If you say: my son wets his bed, but what you don’t say is that you are angry about it, or you are ashamed about it, or you wish he didn’t… then you are making it wrong. The place from which you view it is: it shouldn’t be. There is a right way and a wrong way, and bedwetting is wrong. Especially if the bedwetter is your own son… makes you look bad, makes you look like a bad parent.
All kinds of emotions need to be suppressed while you deal with that thing: my son is wetting his bed. You are hooked by it, you can’t even see your son anything other than a bedwetter… when he does something you like, it’s a bedwetter redeeming himself.
You can’t stand in front of the wet sheets and not flinch. It is not a what is so, it is something that shouldn’t be, something that needs to be fixed.
When I look at the wet sheets, they are just wet sheets. The smell of urine is just the smell of urine. The child being ashamed is just the child being ashamed. I don’t have to fix anything, because there is nothing wrong with wet sheets, the smell of urine, an ashamed child. Life is life, and it always makes sense when you allow it to be that: life the way it is.
I am reading the Harry Bosch novels. Harry Bosch is a homicide detective. He has lots of opportunities to get hooked: death, killing, murder, rape could be wrong, but he doesn’t get hooked, or when he does (a few times he does get hooked, and every time he quits his job), he doesn’t get bitter, he doesn’t become the dog that is wagged by the tail: what is wrong.

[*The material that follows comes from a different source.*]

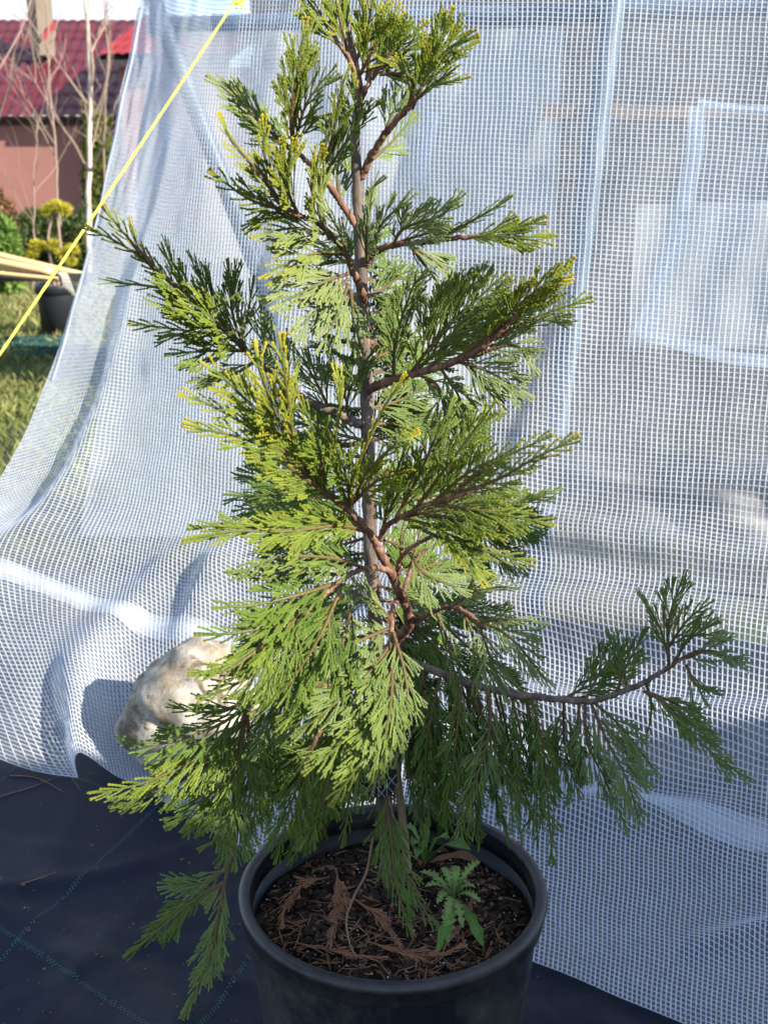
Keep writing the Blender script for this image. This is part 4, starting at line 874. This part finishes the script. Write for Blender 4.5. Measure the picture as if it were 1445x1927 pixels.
# tag: dark card with pale diagonal grid print
tg = empty('plant_tag', at(716, 1500, 1.31), 'black plastic plant tag with fine pale grid lines hanging in the lower sprays', 'tag')
g = NT('black_tag_card'); M['tagb'] = g.done(g.pbr((.012, .014, .016), .28, None, .5))
g = NT('pale_tag_print'); M['tagw'] = g.done(g.pbr((.45, .50, .52), .5)); g = NT('aqua_tag_print'); M['taga'] = g.done(g.pbr((.42, .62, .55), .45))
def card(pl, mat, name, off=0.0, th_=.0006):
    A = np.array([at(x, y, 1.31 - off) for x, y in pl]); n = len(A); b = MB(); B_ = A + [0, th_, 0]; b.add(np.vstack([A, B_, A.mean(0), B_.mean(0)]), [[i, i + n, (i + 1) % n + n, (i + 1) % n] for i in range(n)], [[i, (i + 1) % n, 2 * n] for i in range(n)] + [[(i + 1) % n + n, i + n, 2 * n + 1] for i in range(n)]); return b.build(name, mat, tg)
card([(690,1445),(745,1432),(748,1470),(738,1494),(722,1503),(700,1500),(676,1490),(664,1478)], M['tagb'], 'card')
card([(700,1442),(738,1432),(740,1410),(722,1392),(706,1400),(700,1420)], M['taga'], 'card_top')
b = MB()
for a, c in (((700,1446),(738,1490)),((716,1440),(744,1478)),((684,1452),(724,1500)),((736,1440),(690,1494)),((746,1458),(712,1500)),((718,1440),(676,1486)),((728,1466),(728,1498)),((712,1450),(712,1500))):
    A, C_ = at(*a, 1.309), at(*c, 1.309); b.tube([A, (A + C_) / 2, C_], .00028, 4)
b.build('printed_lines', M['tagw'], tg)['kind'] = 'stuff'
b = MB(); b.tube(crom([at(722,1394,1.31), at(726,1340,1.36), at(712,1320,1.47)], 12), .0008, 5); b.build('tie', M['tagb'], tg, True)

# ---------------------------------------------------------------- boulder
g = NT('stained_white_limestone'); co = g.n('ShaderNodeTexCoord').outputs['Object']
base = g.ramp(g.noise(11, 9, .68, co), [(.34, (.18,.14,.10)), (.46, (.34,.31,.26)), (.60, (.47,.45,.41))])
st1 = g.ramp(g.noise(12, 9, .7, g.n('ShaderNodeMapping', {'Vector': co, 'Location': (3.1, .4, 1.7)}).outputs[0], .6), [(.50, (0,0,0)), (.66, (1,1,1))])
st2 = g.ramp(g.noise(13, 8, .65, g.n('ShaderNodeMapping', {'Vector': co, 'Location': (7.7, 2.2, 5.1)}).outputs[0], .8), [(.55, (0,0,0)), (.62, (1,1,1))])
och = g.ramp(g.noise(4, 6, .6, g.n('ShaderNodeMapping', {'Vector': co, 'Location': (1.2, 9.2, .3)}).outputs[0]), [(.52, (0,0,0)), (.68, (1,1,1))])
c = g.mix(g.math('MULTIPLY', st1, .75), base, (.15,.11,.075)); c = g.mix(g.math('MULTIPLY', och, .5), c, (.40,.27,.12)); c = g.mix(g.math('MULTIPLY', st2, .9), c, (.10,.070,.05))
M['rock'] = g.done(g.pbr(c, .8, g.bump(g.noise(34, 9, .72, co), .9, .008), .3))
me = bpy.data.meshes.new('boulder'); import bmesh
bm = bmesh.new(); bmesh.ops.create_icosphere(bm, subdivisions=6, radius=1.0)
rc = ROCK
for v in bm.verts:
    d = v.co.copy(); n1 = .75 * (.09 * math.sin(3.1 * d.x + 1.3 * d.y + .5) + .08 * math.sin(2.3 * d.y - 3.7 * d.z + 1.1) + .05 * math.sin(6.5 * d.z + 4.1 * d.x) + .025 * math.sin(13 * d.x + 9 * d.y + 3) + .02 * math.sin(17 * d.z - 8 * d.x) * .5)
    # notch low on the left face
    notch = .10 * math.exp(-((d.z + .35) / .13) ** 2) * max(0, -d.x) ** 1.5 + .08 * math.exp(-(((d.x + .35) * .8 + (d.z - .1) * .6) / .10) ** 2) * max(0, -d.y)
    d *= 1 + n1 - notch
    d.z = d.z if d.z > -.75 else -.75 + (d.z + .75) * .2
    x, y, z = d.x * .166, d.y * .13, d.z * .152
    v.co = (x * math.cos(.30) - z * math.sin(-.30) * -1 * .35, y, z + x * .28)
bm.to_mesh(me); bm.free(); me.materials.append(M['rock'])
rk = bpy.data.objects.new('boulder', me); COL.objects.link(rk); zmin = min(v.co.z for v in me.vertices); rk.location = (rc[0], rc[1], .030 - zmin)
for p in me.polygons: p.use_smooth = True
tag(rk, 'large white stone with brown stains holding down the sheet left of the pot', 'stone')
# grit and crumbs strewn over the fabric
b = MB(); V0 = np.array([[1,0,0],[-1,0,0],[0,1,0],[0,-1,0],[0,0,1],[0,0,-1.0]]); Fq = [[0,2,4],[2,1,4],[1,3,4],[3,0,4],[2,0,5],[1,2,5],[3,1,5],[0,3,5]]
for _ in range(420):
    x, y = random.uniform(-1.3, .3), random.uniform(1.2, 2.6)
    if math.hypot(x - PX, y - PY) < .26: continue
    s_ = random.uniform(.0008, .0028); Rt = np.array(Matrix.Rotation(random.uniform(0, 6.28), 3, 'Z')); b.add(V0 * RNG.uniform(.7, 1.3, (6, 1)) * [s_ * random.choice([1, 1, 2.5]), s_, s_ * .6] @ Rt.T + [x, y, float(fab_z(np.array(x), np.array(y))) + s_ * .4], None, Fq, mi=1 if random.random() < .10 and s_ < .0016 else 0)
o = b.build('grit', [M['chip'], M['perlite']]); tag(o, 'grit and crumbs strewn over the dark ground fabric', 'grit', kind='stuff')
# dry stalks on the fabric
for k, (pts, lb_) in enumerate((([(0,1508),(60,1490),(110,1470)], 'long pale dry stalk lying on the dark fabric by the sheet hem'), ([(20,1468),(70,1472),(122,1500)], 'thin curved dry stalk on the dark fabric crossing the longer stalk'), ([(122,1442),(135,1470),(152,1496)], 'short thin dry stalk on the fabric just right of the sheet lobe'), ([(40,1680),(80,1668),(108,1655)], 'straight dry straw lying alone on the open dark fabric'))):
    A = np.array([gnd(x, y, 0) for x, y in pts]); A[:, 2] = fab_z(A[:, 0], A[:, 1]) + .0018; b = MB(); b.tube(crom(A, 12), np.linspace(.0014, .0006, 12), 5); o = b.build('dry_stalk', M['twig'], None, True); tag(o, lb_, 'stalk', 'dry stalks on the ground fabric')

# ---------------------------------------------------------------- yellow cord
M['cord'] = simple('yellow_cord', (.60,.60,.05), (.72,.71,.09), 90, .5, .6, .002)
b = MB(); P = crom([at(-150, 890, 2.1), at(230, 325, 2.75), at(452, -12, 3.30)], 120); ph = np.arange(120) * 1.1
cd = empty('yellow_cord', P[0], 'taut bright yellow cord crossing the upper left in front of the sheet', 'cord')
b.tube(P, .0029 * (1 + .12 * np.sin(np.arange(120) * 2.1)), 8, wob=.06); b.build('cord', M['cord'], cd, True)
b = MB()
for k in range(7):
    a = at(452 + random.uniform(-4, 6), -6, 3.28); b.tube(crom([a, a + [random.uniform(-.02,.02), 0, -.01], a + [random.uniform(-.03,.02), 0, random.uniform(-.04,-.005)]], 6), .0022, 5)
b.build('frayed_knot', M['cord'], cd, True)

# ---------------------------------------------------------------- background left: house
M['wallp'] = simple('dusty_red_render', (.23,.105,.098), (.29,.14,.125), 3, .9, .3, .01, .2)
g = NT('dark_red_metal_tile'); c = g.mix(g.noise(2, 5), (.060,.007,.014), (.10,.012,.022)); M['roof'] = g.done(g.pbr(c, .38, None, .5))
g = NT('sunlit_red_metal_tile'); c = g.mix(g.noise(2, 5), (.17,.010,.013), (.24,.016,.018)); M['roof2'] = g.done(g.pbr(c, .42, None, .5))  # lit copy of the roof tile, sunlight put into the colour
M['chim'] = simple('cement_chimney', (.13,.105,.085), (.19,.16,.13), 6, .9, .5, .01, .2); M['dark'] = simple('dark_matte', (.02,.018,.02), (.05,.04,.04), 5, .8)
HY = 24.0
hs = empty('house', Z0(at(60, 400, HY), 0), 'low red brown house with dark red metal tile roof and a chimney, far left', 'house')
x0, x1 = at(-500, 300, HY)[0], at(420, 300, HY)[0]; ez = at(60, 218, HY)[2]
b = MB(); b.box(((x0 + x1) / 2, HY + 3, ez / 2), (x1 - x0, 6, ez)); b.build('wall', M['wallp'], hs)
def tile_roof(name, A, B, C, D, nrow, ncol, mat, amp=.03, step=.035):
    """A,B eave ends, D,C ridge ends"""
    A, B, C, D = map(np.array, (A, B, C, D)); nx = ncol * 8; ny = nrow * 4; n = nrm(np.cross(B - A, D - A)); n = n if n[2] > 0 else -n
    def fx(U, V):
        P = A * ((1-U)*(1-V))[..., None] + B * (U*(1-V))[..., None] + C * (U*V)[..., None] + D * ((1-U)*V)[..., None]
        h = amp * np.abs(np.sin(U * ncol * math.pi)) - step * ((V * nrow) % 1.0) + step
        return P + n * h[..., None]
    return sheet(name, fx, nx, ny, mat, hs, False)
RY = HY + 3.3
tile_roof('roof', (x0 - .3, HY - .35, ez - .06), (x1, HY - .35, ez - .06), (x1, RY, at(60, 42, RY)[2]), (x0 - .3, RY, at(60, 42, RY)[2]), 9, 46, M['roof'])
b = MB(); b.box(((x0 + x1) / 2, HY - .02, ez - .12), (x1 - x0, .12, .10)); b.build('eave_board', M['dark'], hs)
# right wing; its sunlit look is in the brighter tile colour
wy = HY - 1.2
e0, e1 = at(180, 106, wy), at(420, 106, wy); r0, r1 = at(270, 34, wy + 2.0), at(520, 34, wy + 2.0)
tile_roof('wing_roof', e0, e1, r1, r0, 5, 14, M['roof2'])
b = MB(); q = np.array([e0, e1, r1, r0]); b.add(np.vstack([q - [0, 0, .06], q - [0, 0, .14]]), [[0,1,5,4],[1,2,6,5],[2,3,7,6],[3,0,4,7],[4,5,6,7]]); b.build('wing_soffit', M['dark'], hs)
wl0 = at(222, 110, wy + .3); b = MB(); b.box((wl0[0] + 2, wy + 1.0, e0[2] / 2 - .1), (4.0, 1.3, e0[2] - .12)); b.build('wing_wall', M['wallp'], hs)
# chimney
cy = HY + 1.6; cA, cB = at(56, 66, cy), at(102, 60, cy)
rotc = np.array(Matrix.Rotation(R(-46), 3, 'Z')); b = MB(); wch = (cB[0] - cA[0]) / 1.40; b.box(((cA[0] + cB[0]) / 2, cy, cA[2] + .55), (wch, wch, 1.9), rotc); b.build('chimney', M['chim'], hs)
fa = at(80, 68, cy - .45); b = MB(); b.add([at(76, 72, cy - .5), at(100, 40, cy - .2), at(108, 46, cy - .2), at(84, 78, cy - .5)], [[0, 1, 2, 3]]); b.build('flashing', M['roof2'], hs)
# ---------------------------------------------------------------- background plants
M['birch'] = bark('pale_birch_bark', (.22,.16,.12), (.55,.48,.42), (.72,.68,.64), 9); M['twigp'] = simple('pinkish_twigs', (.20,.14,.115), (.33,.25,.205), 10, .8)
def bare_tree(px, pbase, ptop, Y, r, nl, label, seed, lean=0, mat='birch', spread=1.0, zg=0):
    rg = random.Random(seed); bs = at(px, pbase, Y); bs[2] = zg; tp_ = at(px + lean, ptop, Y); root = empty('bare_tree', bs, label, 'tree', 'leafless trees by the house')
    n = 26; P = np.linspace(bs, tp_, n); P[1:-1, 0] += np.cumsum([rg.gauss(0, .012) for _ in range(n - 2)]); b = MB(); rad = np.linspace(r, r * .35, n); b.tube(P, rad, 8); b.build('trunk', M[mat], root, True)
    H = tp_[2] - bs[2]; tw = MB()
    for k in range(nl):
        f = rg.uniform(.22, .92); p = bs + (tp_ - bs) * f; p = P[int(f * (n - 1))]; az = rg.uniform(0, 6.28); ln = H * rg.uniform(.22, .5) * spread * (1.15 - f * .6); d = np.array([math.cos(az), math.sin(az), rg.uniform(.9, 1.9)]); d /= np.linalg.norm(d)
        Q = [p]; 
        for s_ in range(7): d = nrm(d + np.array([rg.gauss(0, .12), rg.gauss(0, .12), .07])); Q.append(Q[-1] + d * ln / 7)
        b = MB(); b.tube(crom(Q, 14), np.linspace(r * .38, r * .10, 14), 6); b.build('limb', M['twigp'], root, True)
        for s_ in range(6):
            q = Q[rg.randint(2, 7)]; d2 = nrm(d + np.array([rg.gauss(0, .6), rg.gauss(0, .6), rg.gauss(.1, .3)])); l2 = ln * rg.uniform(.2, .5); R2 = [q]
            for _ in range(4): d2 = nrm(d2 + np.array([rg.gauss(0, .18), rg.gauss(0, .18), .05])); R2.append(R2[-1] + d2 * l2 / 4)
            tw.tube(R2, np.linspace(r * .13, r * .05, 5), 4)
    tw.build('twigs', M['twigp'], root)['kind'] = 'stuff'
bare_tree(160, 430, -260, 13.5, .036, 9, 'white stemmed leafless birch standing between the house and the sheet', 3, -8)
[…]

He doggedly pursues the crimes, his view unclouded by wrong, should not be, or should be, or right and wrong.
Every person I have ever admired, literary character or actual person, has this ability to unhook themselves from “wrong” and stay independent, stay with the facts and allow them to speak.
I am the same way. I used to be just like everybody else. Reacting emotionally to everything that in my view was wrong. And I was always the knight in shining armor to defend the world from evil. I had low vibration, and I was really really unhappy.
You have a choice… as soon as you can see what you are doing.
When you consistently have a choice, you raise your vibration, tremendously.